Há muitos, muitos anos atrás, sugeri a uma colega de trabalho, em tom de brincadeira, que escrevesse um livro intitulado "Descascando o abacaxi". Era uma paródia ao sucesso editorial do momento em literatura empresarial, um tal de "quem comeu o meu queijo?" ou algo assim. Ironias do destino aqui estou lançando mão justamente desse título instigado pelo comentário ao texto "O abacaxi da cultura" (Hermano Vianna) feito pelo cantautor Pablo Castro, meu parceiro de longa data e contribuidor desse blog com a bem-sucedida série da Lista das 30 mais geniais do Clube da Esquina. Eis o comentário dele:

Bons tempos aqueles em que os pensadores sobre a Música Brasileira eram músicos, não intelectuais pós-modernos pedantes com máximas como essa : "O tamborzão do funk salvou a música brasileira na virada do século 20 para o 21. É vanguarda mesmo, concretismo eletrônico afro-brasileiro. Mas para quem acha que hip hop não é música, ou que Stockhausen não é música, o que estou falando é delírio. Um consolo é saber que a produção da gravadora Motown um dia foi considerada por todos os críticos como lixo comercial sem futuro." Hermano Vianna

Seguiu-se uma discussão pra lá de instigante em seu mural do facebook, com comentários que versaram sobre a natureza dos escritos acadêmicos sobre música, a abordagem antropológica, o relativismo cultural, a tensão entre tradição e inovação na música popular, o elitismo e saudosismo na crítica cultural, questões ligadas à estética, política, interesse econômico, mercado, arte, enfim, uma miríade de assuntos pertinentes e interessantes colocados em debate franco e extremamente proveitoso. A seguir vou reproduzir o que escrevi lá, salientando que o que procurei foi debater as ideias contidas no texto do Vianna, no sentido de descascar o abacaxi mesmo:

É uma discussão difícil de fazer quando não queremos retornar ou resvalar no elitismo. Nesse sentido há que se reconhecer que o Hermano contribuiu no início do seu trajeto acadêmico, seja com O mundo funk carioca ou O mistério do samba.

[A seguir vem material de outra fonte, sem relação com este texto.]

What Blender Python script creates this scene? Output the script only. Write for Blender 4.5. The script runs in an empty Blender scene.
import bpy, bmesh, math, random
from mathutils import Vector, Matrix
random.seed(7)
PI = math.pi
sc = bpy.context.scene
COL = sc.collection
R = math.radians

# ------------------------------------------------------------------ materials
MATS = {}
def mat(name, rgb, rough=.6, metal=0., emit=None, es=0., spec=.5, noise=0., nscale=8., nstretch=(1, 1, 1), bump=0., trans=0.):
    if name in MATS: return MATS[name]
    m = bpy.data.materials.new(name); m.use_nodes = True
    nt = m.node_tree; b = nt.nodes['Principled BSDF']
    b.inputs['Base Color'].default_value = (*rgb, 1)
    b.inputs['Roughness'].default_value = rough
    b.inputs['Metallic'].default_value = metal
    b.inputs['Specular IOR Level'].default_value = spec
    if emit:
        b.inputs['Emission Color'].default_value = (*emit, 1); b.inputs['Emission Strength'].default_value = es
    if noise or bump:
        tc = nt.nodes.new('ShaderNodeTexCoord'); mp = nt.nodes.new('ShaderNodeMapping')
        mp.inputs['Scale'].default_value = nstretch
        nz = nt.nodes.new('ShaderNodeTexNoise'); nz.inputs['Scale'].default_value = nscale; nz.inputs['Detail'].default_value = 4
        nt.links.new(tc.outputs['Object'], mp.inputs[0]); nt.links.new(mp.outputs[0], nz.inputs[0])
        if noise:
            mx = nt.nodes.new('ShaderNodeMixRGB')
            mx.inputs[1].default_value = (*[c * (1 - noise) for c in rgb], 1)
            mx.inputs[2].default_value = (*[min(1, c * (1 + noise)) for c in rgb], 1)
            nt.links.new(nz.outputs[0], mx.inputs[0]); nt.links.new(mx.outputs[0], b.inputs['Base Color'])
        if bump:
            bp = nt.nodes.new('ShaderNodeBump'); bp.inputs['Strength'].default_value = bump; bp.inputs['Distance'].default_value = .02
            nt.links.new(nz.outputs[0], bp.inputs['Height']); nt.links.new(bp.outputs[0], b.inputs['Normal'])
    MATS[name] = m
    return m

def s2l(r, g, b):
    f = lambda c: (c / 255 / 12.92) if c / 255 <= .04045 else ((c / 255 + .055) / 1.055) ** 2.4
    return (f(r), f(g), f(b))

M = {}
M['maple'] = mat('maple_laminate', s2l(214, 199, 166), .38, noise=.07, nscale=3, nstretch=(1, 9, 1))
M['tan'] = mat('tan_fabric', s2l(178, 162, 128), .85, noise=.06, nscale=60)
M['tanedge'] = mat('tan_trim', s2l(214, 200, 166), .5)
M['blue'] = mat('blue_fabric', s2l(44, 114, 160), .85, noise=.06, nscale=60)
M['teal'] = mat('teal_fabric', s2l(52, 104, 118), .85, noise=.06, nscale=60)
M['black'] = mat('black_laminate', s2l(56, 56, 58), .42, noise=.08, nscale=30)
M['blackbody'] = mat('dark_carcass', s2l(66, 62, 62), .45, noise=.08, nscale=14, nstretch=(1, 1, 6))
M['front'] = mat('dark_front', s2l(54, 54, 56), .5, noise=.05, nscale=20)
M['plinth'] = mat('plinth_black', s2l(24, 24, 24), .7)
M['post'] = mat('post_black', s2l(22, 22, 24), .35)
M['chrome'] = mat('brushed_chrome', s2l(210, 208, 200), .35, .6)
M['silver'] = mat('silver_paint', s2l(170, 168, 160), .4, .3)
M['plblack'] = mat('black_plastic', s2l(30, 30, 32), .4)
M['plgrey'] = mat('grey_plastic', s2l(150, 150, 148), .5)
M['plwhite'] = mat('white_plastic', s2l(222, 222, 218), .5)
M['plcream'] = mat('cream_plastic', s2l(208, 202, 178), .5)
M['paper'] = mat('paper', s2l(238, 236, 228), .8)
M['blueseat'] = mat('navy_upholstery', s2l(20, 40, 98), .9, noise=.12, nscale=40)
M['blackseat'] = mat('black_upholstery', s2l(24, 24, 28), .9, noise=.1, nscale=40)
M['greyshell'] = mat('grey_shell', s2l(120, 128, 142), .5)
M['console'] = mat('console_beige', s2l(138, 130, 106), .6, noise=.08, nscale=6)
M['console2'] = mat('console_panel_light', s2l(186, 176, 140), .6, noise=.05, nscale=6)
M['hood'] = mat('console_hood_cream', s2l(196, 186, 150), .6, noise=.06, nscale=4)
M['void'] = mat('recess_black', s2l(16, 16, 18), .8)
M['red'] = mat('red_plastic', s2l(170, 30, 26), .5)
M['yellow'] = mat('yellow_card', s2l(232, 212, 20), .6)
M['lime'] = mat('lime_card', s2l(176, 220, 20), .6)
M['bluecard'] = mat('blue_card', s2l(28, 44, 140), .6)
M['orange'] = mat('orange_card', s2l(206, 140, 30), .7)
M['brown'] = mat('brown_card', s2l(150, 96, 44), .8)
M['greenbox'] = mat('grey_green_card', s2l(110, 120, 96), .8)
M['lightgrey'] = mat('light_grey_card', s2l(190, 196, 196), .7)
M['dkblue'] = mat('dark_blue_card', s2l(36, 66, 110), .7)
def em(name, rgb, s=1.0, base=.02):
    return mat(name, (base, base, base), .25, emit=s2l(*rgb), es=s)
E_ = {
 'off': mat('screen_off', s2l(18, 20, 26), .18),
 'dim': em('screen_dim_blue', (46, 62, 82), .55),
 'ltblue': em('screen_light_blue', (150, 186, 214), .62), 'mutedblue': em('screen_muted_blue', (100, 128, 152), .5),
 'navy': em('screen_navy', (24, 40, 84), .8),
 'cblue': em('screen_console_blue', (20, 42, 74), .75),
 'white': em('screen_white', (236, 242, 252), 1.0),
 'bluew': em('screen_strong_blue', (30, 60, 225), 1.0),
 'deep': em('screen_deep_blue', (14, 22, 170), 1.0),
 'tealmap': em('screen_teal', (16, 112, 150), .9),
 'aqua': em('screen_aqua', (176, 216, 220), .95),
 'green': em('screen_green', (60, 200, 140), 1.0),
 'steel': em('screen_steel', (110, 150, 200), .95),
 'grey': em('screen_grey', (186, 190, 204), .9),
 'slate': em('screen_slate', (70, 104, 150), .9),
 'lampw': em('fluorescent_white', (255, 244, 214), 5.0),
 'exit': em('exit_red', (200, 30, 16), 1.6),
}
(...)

Mas a crítica do Pablo sobre o relativismo conveniente procede, esse é um mal do discurso pós-modernista, se queremos pensar para transformar, e não apenas identificar ou conhecer. E aí me parece que começa um certo ensaismo de provocação (mas também de celebração) que justamente apela para a citação, para a referência como "índice" de um pensamento acadêmico, consistente, mas que esquece dos procedimentos que deveriam pautá-lo, como a crítica, a coerência e a densidade, substituídos por observações apressadas, chavões ou tiradas "espertas". Em certos momentos o texto fala em "aplicar critérios diferentes" para julgar, em outros lança mão de conceitos totalmente estranhos à linguagem que quer legitimar, quando diz que funk é "vanguarda" e "concretismo", e que "salvou" a música brasileira. Ué, aí pode sustentar esse juízo de valor, apoiado em conceitos da arte "de elite"? Solta um Stockhausen e um trecho de Antígona. Mas levar mais a sério o que falou o Zeca Pagodinho, aí não né... É muito cômodo um cara que tem acesso, que recebeu uma educação superior de primeira, relativizar tudo, enquanto essa massa emergente também poderia se beneficiar muito do contato com outras expressões que não são de seu universo próximo digamos assim, e que não precisam ser impostas, mas sim oferecidas. Sim, o fã "inculto" não compara Ai, se eu te pego com Jobim, até porque provavelmente ouviu Jobim no máximo na trilha de novela, e não tem a oportunidade efetiva de conhecer sua obra. E sim, isso o empobrece como ser humano, claro. Penso sempre que uma posição que preconiza a democratização e o diálogo cultural precisa ir além do mero reconhecimento, do identificado, e propor que as pessoas possam entrar em contato com o que é diferente delas, o que pode transformá-las.

Depois disso o debate continua seguindo adiante, e depois talvez seja possível fazer uma "súmula" das discussões, mas por agora tá legal pra começar a conversa por aqui.